Rome, Italy, May 21, 2013 / 11:02 am
According to an Argentine priest, Pope Francis when he was Archbishop of Buenos Aires helped save a young mailman from the abyss of drug addiction and became his spiritual father.
Jesuit priest and Vatican Radio commentator Father Guillermo Ortiz recounted to CNA knowing then-Cardinal Jorge Bergolio when he was still provincial superior of the Jesuits in Argentina, as well as his own personal introduction to the young man.
"When I was living in Buenos Aires," he recalled, "I met this guy. He listened to me on the radio and since he was a mailman, he knew the address of my office and he began seeking me out to talk about spiritual questions. He was getting out of drugs thanks to prayer, and he always asked for spiritual guidance."
After a while, however, the young man stopped coming to visit, and Fr. Ortiz began to worry, until one day he ran across him on the street and found that he had completely recovered.
"Do you know who I have been with, Father? Cardinal Bergoglio!" the young man said. "I went by the chancery and I left a note with my name and number saying I wanted to speak with him, and the next Saturday I was in my room resting and my father knocked on the door."
"I said, 'Don't knock, this is my day off and I want to sleep a little bit more!' But my father said, 'No, you can't right now, the cardinal is on the phone,'" he remembered.
"The cardinal himself had called to tell him when he could meet," Fr. Ortiz said. "Without any calendar, he answered him immediately! These things are wonderful and one can only ask, 'How did he find the time?'"
Fr.
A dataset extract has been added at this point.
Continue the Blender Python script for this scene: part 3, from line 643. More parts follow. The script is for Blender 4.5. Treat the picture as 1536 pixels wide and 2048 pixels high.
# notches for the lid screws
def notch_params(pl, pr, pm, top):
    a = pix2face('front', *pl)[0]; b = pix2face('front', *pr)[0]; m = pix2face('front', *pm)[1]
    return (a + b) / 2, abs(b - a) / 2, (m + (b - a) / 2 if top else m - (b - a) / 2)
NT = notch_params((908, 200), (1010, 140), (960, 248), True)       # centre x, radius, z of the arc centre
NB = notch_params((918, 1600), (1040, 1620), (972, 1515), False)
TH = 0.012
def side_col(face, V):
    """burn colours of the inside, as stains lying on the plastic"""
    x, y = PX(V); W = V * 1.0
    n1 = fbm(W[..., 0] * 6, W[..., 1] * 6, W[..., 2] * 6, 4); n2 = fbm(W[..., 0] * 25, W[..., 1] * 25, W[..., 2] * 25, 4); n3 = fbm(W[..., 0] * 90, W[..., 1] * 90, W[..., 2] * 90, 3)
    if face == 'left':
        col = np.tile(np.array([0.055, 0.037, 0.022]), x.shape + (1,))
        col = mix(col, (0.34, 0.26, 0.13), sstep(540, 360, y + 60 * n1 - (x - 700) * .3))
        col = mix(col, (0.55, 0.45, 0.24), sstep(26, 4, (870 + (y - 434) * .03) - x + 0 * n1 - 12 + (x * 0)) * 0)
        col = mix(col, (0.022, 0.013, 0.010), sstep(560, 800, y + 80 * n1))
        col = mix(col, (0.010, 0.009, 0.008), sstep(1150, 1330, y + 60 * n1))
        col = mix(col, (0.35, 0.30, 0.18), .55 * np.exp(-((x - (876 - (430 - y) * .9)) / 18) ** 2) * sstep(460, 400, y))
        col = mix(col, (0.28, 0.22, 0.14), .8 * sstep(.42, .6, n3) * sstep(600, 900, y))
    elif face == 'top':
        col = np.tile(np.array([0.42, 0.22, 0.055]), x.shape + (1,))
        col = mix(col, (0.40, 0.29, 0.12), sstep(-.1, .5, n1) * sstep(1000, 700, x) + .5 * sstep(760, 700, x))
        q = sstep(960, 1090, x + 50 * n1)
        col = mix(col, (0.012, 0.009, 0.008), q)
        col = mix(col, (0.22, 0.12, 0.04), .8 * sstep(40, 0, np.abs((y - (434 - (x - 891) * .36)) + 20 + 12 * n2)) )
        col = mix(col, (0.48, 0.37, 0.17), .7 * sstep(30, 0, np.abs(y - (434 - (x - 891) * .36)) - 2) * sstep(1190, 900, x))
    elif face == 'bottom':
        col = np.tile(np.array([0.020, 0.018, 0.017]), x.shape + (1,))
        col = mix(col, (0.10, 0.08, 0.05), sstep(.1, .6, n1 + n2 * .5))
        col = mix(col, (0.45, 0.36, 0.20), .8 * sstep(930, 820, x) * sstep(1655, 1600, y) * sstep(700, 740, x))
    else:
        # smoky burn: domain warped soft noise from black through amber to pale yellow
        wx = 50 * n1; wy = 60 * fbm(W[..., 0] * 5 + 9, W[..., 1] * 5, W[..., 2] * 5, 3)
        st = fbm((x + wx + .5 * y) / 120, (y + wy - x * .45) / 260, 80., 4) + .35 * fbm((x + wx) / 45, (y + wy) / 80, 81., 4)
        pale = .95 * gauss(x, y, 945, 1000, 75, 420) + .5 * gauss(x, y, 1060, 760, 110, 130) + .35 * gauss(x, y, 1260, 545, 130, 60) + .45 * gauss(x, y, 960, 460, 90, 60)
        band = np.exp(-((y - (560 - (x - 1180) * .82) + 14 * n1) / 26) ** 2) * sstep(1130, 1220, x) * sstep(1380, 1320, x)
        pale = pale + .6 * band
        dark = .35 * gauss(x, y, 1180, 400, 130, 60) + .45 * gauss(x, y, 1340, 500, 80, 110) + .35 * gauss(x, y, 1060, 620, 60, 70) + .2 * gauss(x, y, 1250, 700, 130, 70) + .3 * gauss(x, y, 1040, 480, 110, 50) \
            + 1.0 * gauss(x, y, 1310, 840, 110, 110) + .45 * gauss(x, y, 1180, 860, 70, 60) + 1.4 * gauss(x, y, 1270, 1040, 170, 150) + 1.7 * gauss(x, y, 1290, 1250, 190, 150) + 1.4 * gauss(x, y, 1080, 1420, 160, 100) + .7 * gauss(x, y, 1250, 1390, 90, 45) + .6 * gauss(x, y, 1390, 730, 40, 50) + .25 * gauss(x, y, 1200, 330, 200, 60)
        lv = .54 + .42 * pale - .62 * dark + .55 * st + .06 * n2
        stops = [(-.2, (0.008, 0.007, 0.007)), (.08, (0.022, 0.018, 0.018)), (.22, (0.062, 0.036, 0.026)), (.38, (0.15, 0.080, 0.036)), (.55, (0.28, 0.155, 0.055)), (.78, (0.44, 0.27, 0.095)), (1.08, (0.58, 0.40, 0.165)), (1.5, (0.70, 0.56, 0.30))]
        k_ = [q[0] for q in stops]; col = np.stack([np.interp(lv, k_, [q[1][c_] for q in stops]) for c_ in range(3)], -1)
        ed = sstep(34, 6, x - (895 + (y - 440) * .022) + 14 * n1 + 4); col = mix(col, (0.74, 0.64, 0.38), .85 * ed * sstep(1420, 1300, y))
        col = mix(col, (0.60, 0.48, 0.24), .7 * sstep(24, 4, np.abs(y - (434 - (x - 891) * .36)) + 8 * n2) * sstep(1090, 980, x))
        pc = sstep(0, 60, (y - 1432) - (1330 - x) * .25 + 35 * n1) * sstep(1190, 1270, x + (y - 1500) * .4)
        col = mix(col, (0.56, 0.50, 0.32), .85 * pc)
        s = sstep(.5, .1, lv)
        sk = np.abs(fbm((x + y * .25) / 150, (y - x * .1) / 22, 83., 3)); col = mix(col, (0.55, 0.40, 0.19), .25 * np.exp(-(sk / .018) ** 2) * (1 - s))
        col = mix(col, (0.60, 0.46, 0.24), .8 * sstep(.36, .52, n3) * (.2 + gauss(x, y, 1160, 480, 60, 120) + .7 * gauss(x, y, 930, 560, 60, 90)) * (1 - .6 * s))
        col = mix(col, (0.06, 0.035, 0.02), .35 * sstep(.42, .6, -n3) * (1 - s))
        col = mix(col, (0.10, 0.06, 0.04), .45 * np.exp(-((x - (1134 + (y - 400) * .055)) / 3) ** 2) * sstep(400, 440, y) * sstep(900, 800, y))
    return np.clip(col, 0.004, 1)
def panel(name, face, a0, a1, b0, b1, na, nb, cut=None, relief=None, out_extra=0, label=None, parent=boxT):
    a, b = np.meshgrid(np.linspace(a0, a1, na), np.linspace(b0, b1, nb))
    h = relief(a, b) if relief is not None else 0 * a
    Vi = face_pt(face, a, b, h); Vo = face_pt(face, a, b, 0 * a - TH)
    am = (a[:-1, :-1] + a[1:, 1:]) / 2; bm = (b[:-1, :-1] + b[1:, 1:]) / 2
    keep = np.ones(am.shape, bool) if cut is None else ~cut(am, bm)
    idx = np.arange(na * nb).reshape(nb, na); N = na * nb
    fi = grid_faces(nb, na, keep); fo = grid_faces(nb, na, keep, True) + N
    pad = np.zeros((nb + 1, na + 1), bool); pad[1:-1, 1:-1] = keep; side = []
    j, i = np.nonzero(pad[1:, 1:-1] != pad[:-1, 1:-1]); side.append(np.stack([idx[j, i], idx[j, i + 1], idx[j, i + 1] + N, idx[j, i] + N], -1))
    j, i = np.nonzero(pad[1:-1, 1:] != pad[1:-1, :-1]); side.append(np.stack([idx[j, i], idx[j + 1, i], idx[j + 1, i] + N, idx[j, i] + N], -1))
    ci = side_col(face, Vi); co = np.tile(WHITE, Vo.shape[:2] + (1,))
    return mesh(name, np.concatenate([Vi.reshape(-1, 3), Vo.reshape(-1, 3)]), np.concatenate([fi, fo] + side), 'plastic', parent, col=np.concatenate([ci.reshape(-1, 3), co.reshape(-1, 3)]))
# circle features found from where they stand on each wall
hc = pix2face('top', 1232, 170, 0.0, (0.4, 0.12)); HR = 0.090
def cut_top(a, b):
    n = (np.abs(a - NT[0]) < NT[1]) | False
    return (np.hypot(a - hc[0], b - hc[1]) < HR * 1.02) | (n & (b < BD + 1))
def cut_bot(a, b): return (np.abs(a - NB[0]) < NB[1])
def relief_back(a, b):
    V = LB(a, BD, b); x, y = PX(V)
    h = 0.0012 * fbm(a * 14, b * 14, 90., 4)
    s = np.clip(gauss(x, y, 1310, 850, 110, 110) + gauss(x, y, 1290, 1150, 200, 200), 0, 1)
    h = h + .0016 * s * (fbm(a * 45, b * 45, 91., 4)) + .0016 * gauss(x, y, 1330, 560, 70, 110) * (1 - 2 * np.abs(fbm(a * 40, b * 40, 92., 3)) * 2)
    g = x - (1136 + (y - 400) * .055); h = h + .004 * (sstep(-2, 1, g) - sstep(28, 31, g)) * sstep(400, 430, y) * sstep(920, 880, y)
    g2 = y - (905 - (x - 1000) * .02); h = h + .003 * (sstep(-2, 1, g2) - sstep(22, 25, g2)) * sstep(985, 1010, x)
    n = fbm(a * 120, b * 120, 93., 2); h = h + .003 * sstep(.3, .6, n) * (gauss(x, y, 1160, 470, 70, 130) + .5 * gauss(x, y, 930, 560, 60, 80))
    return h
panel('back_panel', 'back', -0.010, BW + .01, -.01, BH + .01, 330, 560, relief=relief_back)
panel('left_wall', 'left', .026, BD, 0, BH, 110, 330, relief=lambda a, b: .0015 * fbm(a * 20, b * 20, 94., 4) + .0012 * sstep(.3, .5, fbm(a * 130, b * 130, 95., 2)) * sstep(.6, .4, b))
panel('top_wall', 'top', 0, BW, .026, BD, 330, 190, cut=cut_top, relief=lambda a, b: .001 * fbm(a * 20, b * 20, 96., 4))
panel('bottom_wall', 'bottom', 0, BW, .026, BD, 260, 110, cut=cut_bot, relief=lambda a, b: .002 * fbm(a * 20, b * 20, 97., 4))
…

Ortiz said the young mailman eventually overcame his addition through prayer and spiritual direction from priests and in this case from Cardinal Bergoglio, who helped him "continue his struggle against drugs."
What he most admired about the cardinal was his "closeness to the people. He didn't have any boundaries. Even as bishop and as cardinal he didn't have a secretary and he called people himself and met with everyone that he could," Fr. Ortiz said.
Fr. Ortiz is currently the director of Vatican Radio's Spanish-language broadcast. Since the election of Pope Francis, he has spoken with the pontiff on several occasions.